__Problem__.
Repeat only the lines running from the beginning of the material through the line that contains "sc.camera = cam".

__Recorded information__.
--

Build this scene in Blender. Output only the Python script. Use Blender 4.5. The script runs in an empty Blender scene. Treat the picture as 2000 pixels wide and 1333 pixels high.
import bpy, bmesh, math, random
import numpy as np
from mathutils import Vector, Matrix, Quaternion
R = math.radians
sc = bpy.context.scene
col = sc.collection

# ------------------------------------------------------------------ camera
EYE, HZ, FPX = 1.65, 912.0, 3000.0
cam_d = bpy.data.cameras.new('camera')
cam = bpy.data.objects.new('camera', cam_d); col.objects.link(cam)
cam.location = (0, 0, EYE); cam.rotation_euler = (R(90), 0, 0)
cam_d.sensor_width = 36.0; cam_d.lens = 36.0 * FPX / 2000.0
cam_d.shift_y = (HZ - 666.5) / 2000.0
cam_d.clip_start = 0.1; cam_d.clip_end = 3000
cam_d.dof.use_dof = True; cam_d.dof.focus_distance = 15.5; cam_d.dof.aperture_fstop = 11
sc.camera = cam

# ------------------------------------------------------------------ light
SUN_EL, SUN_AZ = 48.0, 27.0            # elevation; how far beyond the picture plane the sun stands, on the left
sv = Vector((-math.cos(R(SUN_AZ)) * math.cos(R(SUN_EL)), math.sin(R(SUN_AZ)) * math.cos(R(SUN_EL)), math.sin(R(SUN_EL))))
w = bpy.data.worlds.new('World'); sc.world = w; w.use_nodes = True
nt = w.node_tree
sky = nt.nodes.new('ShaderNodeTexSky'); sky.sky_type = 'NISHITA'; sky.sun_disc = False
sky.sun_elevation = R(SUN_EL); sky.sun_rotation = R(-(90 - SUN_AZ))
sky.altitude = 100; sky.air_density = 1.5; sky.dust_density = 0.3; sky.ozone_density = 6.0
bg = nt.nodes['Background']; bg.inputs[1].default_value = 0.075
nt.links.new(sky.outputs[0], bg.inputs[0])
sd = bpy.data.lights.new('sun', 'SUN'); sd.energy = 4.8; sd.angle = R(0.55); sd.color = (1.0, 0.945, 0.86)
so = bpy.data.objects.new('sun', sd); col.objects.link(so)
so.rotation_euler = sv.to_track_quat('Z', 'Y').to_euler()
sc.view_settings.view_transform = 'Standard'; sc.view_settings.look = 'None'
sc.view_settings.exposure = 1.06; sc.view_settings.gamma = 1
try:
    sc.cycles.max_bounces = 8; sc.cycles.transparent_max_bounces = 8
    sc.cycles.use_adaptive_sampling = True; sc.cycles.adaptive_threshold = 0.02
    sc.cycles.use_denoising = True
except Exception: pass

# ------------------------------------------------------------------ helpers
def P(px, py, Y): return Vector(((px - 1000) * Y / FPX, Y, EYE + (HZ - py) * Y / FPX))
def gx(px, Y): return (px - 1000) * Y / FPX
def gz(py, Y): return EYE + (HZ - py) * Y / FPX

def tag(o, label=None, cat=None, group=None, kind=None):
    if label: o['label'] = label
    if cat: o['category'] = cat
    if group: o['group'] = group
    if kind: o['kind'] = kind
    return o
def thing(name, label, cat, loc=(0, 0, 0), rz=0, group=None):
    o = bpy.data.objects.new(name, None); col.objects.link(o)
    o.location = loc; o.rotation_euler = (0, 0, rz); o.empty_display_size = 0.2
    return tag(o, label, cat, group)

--

__Reply__.
Build this scene in Blender. Output only the Python script. Use Blender 4.5. The script runs in an empty Blender scene. Treat the picture as 2000 pixels wide and 1333 pixels high.
import bpy, bmesh, math, random
import numpy as np
from mathutils import Vector, Matrix, Quaternion
R = math.radians
sc = bpy.context.scene
col = sc.collection

# ------------------------------------------------------------------ camera
EYE, HZ, FPX = 1.65, 912.0, 3000.0
cam_d = bpy.data.cameras.new('camera')
cam = bpy.data.objects.new('camera', cam_d); col.objects.link(cam)
cam.location = (0, 0, EYE); cam.rotation_euler = (R(90), 0, 0)
cam_d.sensor_width = 36.0; cam_d.lens = 36.0 * FPX / 2000.0
cam_d.shift_y = (HZ - 666.5) / 2000.0
cam_d.clip_start = 0.1; cam_d.clip_end = 3000
cam_d.dof.use_dof = True; cam_d.dof.focus_distance = 15.5; cam_d.dof.aperture_fstop = 11
sc.camera = cam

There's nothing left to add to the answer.